Tree Splitting Based Rounding Scheme for Weighted Proportional Allocations with Subsidy
Xiaowei Wu, Shengwei Zhou
TL;DR
This work tackles fair allocation of $m$ indivisible items among $n$ weighted agents with subsidies to ensure weighted proportionality (WPROPS). It introduces a two-stage method: compute a fractional WPROP allocation via the Fractional Bid-and-Take Algorithm (FBTA) and then apply a tree-splitting rounding framework on the induced item-sharing graph to obtain an integral allocation with bounded subsidies. The core technical advance is showing that the FBTA output forms a directed tree, enabling a principled rounding by splitting the tree into canonical components; this yields a total subsidy bound of at most $\frac{n}{3}-\frac{1}{6}$ for chores (and $\frac{n}{3}$ for goods). A key challenge is handling shattered items (shared by three or more agents), for which the authors develop atom-path and expanded-atom-path constructs to maintain consistency during rounding. Overall, the paper closes a gap between the unweighted $n/4$ bound and the earlier weighted $(n-1)/2$ bound, and introduces a versatile graph-based framework that may extend to other fair-division settings with monetary transfers.
Abstract
We consider the problem of allocating $m$ indivisible items to a set of $n$ heterogeneous agents, aiming at computing a proportional allocation by introducing subsidy (money).
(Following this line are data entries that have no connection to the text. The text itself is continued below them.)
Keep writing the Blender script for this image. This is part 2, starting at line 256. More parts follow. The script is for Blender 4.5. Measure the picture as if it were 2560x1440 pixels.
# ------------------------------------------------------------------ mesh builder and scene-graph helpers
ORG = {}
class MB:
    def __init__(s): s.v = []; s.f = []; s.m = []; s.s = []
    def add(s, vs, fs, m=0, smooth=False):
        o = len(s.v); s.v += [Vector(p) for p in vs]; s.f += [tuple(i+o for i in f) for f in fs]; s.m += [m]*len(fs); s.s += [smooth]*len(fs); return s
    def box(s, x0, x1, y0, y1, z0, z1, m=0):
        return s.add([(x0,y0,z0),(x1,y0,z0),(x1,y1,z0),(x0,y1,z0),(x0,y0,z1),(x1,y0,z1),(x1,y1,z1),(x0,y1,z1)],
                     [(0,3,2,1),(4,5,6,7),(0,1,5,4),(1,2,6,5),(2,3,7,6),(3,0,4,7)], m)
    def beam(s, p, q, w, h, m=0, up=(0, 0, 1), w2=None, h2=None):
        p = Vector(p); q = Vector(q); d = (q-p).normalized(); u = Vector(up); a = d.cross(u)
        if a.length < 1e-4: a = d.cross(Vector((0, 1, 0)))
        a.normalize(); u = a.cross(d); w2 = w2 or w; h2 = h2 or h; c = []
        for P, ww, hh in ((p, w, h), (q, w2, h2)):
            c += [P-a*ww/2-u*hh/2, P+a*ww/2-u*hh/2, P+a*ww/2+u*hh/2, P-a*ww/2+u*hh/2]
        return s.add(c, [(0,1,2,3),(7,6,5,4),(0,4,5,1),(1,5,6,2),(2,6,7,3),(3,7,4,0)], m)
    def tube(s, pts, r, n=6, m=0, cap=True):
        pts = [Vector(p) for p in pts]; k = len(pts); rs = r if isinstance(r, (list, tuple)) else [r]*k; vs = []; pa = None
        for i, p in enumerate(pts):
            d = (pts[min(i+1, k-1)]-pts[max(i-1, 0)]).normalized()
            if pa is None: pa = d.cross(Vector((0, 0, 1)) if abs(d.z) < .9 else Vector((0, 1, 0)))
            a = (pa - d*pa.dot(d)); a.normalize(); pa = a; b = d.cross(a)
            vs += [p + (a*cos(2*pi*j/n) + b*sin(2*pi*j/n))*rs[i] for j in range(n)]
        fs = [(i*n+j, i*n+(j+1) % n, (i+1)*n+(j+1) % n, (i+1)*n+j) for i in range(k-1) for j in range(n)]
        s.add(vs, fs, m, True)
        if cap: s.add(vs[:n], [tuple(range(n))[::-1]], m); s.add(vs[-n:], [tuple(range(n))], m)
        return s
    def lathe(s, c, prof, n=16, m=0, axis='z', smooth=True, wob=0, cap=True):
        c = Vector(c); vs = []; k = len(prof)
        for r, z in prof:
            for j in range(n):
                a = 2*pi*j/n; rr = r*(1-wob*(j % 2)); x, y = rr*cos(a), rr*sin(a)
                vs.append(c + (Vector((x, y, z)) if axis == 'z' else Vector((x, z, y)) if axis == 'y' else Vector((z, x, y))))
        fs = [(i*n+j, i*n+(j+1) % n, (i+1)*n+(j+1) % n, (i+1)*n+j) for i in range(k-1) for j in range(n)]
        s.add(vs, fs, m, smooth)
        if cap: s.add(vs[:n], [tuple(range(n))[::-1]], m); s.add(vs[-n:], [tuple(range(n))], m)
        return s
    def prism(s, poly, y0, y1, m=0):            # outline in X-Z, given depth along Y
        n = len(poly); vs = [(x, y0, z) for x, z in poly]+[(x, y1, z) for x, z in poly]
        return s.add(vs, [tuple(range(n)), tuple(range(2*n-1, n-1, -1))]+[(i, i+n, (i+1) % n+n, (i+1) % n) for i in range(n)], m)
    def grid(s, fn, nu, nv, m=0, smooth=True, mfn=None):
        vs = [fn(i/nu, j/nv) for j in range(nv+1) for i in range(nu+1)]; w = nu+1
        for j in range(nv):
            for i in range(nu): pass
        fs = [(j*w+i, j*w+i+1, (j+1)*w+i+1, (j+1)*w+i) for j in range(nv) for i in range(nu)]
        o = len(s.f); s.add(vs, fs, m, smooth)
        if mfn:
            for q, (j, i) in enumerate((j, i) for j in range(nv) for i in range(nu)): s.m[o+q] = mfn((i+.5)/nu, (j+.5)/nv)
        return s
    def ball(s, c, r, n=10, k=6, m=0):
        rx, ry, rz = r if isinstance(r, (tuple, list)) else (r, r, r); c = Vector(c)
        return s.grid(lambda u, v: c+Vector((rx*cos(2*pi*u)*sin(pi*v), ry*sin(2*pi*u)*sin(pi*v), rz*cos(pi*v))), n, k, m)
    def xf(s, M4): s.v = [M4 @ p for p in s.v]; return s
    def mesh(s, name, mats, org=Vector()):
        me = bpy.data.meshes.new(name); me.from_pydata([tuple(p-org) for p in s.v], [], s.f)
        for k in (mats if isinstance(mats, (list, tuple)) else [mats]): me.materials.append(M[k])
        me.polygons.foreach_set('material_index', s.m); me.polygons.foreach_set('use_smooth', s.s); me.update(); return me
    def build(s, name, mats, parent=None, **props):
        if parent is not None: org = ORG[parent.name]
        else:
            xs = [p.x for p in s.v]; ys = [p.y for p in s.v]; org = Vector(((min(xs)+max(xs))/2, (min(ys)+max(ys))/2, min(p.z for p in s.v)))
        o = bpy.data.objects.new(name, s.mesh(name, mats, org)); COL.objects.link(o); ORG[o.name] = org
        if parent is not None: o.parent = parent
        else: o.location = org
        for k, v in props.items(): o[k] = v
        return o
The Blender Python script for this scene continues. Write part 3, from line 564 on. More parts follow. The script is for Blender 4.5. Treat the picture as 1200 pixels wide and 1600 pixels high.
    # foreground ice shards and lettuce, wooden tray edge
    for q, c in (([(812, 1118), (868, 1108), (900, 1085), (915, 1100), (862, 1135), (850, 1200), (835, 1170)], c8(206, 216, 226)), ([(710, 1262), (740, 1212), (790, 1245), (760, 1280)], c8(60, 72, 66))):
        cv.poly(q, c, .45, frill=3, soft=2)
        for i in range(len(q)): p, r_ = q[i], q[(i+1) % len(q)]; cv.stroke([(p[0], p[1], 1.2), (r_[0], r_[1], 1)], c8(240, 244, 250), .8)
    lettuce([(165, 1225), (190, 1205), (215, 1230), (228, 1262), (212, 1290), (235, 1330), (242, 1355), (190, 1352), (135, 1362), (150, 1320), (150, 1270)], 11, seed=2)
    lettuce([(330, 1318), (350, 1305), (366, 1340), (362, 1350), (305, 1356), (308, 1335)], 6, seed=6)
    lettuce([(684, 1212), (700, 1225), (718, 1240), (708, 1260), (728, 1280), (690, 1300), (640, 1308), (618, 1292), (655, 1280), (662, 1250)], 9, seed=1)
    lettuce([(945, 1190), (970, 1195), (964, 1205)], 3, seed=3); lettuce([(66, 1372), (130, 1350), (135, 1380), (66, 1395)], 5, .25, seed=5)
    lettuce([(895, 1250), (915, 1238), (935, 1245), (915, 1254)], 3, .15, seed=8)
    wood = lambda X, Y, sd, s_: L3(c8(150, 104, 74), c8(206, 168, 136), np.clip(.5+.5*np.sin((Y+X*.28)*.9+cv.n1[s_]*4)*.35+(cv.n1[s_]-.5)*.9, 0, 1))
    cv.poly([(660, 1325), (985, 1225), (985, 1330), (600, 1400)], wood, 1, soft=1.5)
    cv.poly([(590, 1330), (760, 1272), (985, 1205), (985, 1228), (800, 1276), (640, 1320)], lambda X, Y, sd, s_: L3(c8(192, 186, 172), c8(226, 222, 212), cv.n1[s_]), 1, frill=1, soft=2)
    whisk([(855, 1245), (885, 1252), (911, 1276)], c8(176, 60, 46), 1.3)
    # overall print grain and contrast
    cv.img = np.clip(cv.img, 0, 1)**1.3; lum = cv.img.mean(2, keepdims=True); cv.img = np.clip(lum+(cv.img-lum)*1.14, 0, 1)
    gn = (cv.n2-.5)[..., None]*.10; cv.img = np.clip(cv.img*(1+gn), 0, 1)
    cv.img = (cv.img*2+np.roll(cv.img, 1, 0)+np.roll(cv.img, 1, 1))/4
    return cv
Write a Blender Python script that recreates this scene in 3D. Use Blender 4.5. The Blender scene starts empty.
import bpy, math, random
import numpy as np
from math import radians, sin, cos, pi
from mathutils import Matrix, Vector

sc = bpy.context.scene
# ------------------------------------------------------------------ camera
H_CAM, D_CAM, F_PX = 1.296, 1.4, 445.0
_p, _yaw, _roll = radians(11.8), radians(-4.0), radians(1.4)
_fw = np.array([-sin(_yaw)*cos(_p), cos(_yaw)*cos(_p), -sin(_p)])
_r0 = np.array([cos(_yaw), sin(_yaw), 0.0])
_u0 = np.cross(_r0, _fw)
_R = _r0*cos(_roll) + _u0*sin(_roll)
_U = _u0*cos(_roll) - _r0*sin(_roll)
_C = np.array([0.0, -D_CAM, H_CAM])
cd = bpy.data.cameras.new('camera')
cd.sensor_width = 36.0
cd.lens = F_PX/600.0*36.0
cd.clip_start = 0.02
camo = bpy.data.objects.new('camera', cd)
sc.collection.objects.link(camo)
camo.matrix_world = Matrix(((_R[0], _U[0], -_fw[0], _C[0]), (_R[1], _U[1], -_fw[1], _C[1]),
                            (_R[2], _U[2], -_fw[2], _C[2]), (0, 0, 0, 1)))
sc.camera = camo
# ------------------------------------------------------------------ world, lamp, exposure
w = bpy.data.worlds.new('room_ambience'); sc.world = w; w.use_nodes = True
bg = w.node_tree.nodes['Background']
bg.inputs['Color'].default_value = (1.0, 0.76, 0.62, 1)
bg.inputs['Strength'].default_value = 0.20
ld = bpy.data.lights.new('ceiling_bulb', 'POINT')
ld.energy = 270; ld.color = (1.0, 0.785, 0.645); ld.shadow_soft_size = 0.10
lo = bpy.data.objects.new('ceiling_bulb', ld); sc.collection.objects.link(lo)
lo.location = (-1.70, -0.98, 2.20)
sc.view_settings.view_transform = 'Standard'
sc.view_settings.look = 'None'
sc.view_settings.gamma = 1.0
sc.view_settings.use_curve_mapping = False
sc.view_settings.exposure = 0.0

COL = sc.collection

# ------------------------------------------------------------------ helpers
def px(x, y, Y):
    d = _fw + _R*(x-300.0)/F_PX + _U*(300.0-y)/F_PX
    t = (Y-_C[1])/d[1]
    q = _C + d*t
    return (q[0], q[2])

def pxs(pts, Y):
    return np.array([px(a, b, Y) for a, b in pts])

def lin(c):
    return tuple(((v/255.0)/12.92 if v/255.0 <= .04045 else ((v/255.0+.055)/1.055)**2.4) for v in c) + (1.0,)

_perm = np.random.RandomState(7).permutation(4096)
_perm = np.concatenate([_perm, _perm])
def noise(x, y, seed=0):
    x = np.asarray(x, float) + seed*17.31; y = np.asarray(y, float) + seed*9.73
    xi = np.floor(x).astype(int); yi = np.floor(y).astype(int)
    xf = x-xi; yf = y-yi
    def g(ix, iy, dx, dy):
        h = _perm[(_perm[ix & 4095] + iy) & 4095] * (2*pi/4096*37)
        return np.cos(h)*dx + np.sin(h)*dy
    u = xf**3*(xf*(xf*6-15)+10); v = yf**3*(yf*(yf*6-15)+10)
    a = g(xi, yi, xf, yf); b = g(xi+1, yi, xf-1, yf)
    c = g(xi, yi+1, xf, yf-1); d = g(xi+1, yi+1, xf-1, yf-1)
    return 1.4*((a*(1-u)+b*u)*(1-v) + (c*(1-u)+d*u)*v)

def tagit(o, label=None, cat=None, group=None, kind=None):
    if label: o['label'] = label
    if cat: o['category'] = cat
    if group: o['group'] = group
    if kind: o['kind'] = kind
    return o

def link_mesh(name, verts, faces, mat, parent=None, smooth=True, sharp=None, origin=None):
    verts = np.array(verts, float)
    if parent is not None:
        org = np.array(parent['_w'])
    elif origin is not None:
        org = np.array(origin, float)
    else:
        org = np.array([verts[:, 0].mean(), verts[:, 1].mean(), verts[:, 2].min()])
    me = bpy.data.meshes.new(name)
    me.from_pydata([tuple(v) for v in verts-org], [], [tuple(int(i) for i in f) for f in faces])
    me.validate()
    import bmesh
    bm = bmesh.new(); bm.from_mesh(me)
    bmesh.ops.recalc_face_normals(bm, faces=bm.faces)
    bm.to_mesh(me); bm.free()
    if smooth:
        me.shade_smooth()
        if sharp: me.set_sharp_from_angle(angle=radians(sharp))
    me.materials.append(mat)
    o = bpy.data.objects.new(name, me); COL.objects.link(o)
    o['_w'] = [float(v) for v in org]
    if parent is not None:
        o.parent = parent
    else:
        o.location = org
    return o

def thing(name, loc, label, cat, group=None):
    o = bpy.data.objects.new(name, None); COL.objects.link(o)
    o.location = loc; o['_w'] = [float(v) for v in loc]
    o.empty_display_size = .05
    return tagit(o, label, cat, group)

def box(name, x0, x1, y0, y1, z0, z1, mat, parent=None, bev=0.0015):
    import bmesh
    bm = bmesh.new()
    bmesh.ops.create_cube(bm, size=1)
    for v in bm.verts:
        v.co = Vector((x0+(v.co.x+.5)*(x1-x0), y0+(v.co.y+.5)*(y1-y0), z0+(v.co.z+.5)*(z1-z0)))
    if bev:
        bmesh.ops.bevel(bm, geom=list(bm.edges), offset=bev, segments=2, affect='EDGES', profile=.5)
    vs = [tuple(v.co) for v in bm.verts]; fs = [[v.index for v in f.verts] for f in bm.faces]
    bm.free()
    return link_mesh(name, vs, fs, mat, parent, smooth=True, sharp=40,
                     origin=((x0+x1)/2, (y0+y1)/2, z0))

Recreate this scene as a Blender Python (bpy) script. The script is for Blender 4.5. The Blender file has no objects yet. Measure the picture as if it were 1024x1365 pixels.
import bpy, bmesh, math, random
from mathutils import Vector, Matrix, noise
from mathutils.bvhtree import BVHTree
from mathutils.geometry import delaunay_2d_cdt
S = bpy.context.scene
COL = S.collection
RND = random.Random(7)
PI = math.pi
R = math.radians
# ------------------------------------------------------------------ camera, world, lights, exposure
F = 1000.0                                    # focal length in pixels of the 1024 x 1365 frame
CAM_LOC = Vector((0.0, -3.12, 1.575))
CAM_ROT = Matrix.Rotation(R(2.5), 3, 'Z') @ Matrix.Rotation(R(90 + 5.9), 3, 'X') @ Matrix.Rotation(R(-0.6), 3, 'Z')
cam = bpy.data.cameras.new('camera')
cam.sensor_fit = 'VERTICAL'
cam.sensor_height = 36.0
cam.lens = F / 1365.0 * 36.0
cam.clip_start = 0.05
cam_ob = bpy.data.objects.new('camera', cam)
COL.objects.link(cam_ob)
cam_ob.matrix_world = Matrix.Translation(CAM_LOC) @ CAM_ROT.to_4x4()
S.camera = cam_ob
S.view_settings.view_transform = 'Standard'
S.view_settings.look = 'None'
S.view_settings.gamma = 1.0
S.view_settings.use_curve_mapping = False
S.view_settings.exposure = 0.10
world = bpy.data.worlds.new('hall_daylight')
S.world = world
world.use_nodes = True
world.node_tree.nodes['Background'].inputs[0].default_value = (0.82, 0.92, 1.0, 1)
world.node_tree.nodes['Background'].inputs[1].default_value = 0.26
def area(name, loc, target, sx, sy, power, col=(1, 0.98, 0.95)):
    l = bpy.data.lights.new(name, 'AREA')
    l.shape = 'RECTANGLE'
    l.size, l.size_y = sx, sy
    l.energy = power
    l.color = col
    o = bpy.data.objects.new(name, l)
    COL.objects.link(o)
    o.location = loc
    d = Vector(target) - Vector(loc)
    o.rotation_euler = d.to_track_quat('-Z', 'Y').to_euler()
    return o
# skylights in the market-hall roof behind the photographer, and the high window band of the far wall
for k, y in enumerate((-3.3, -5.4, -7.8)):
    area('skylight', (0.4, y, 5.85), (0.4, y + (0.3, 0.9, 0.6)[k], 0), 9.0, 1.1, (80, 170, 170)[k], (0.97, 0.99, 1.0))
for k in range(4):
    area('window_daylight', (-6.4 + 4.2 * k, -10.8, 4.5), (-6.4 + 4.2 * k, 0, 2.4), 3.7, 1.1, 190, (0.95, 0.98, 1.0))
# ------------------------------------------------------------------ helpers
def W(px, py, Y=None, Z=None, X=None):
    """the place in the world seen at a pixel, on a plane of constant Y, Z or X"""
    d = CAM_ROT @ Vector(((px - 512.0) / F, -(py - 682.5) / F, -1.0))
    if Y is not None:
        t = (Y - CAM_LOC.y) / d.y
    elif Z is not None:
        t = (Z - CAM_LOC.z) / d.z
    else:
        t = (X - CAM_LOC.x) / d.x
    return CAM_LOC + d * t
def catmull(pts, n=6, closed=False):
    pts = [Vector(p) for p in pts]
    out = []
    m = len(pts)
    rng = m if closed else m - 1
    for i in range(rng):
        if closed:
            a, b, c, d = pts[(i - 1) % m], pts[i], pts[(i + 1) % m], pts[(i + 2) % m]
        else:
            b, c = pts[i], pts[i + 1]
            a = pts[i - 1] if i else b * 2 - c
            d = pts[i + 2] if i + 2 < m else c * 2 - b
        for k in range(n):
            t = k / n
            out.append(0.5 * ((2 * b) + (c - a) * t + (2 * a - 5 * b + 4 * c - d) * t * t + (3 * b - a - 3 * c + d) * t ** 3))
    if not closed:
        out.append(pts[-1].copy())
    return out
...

It has been shown by Wu et al. (WINE 2023) that when agents are unweighted a total subsidy of $n/4$ suffices (assuming that each item has value/cost at most $1$ to every agent) to ensure proportionality. When agents have general weights, they proposed an algorithm that guarantees a weighted proportional allocation requiring a total subsidy of $(n-1)/2$, by rounding the fractional bid-and-take algorithm. In this work, we revisit the problem and the fractional bid-and-take algorithm. We show that by formulating the fractional allocation returned by the algorithm as a directed tree connecting the agents and splitting the tree into canonical components, there is a rounding scheme that requires a total subsidy of at most $n/3 - 1/6$.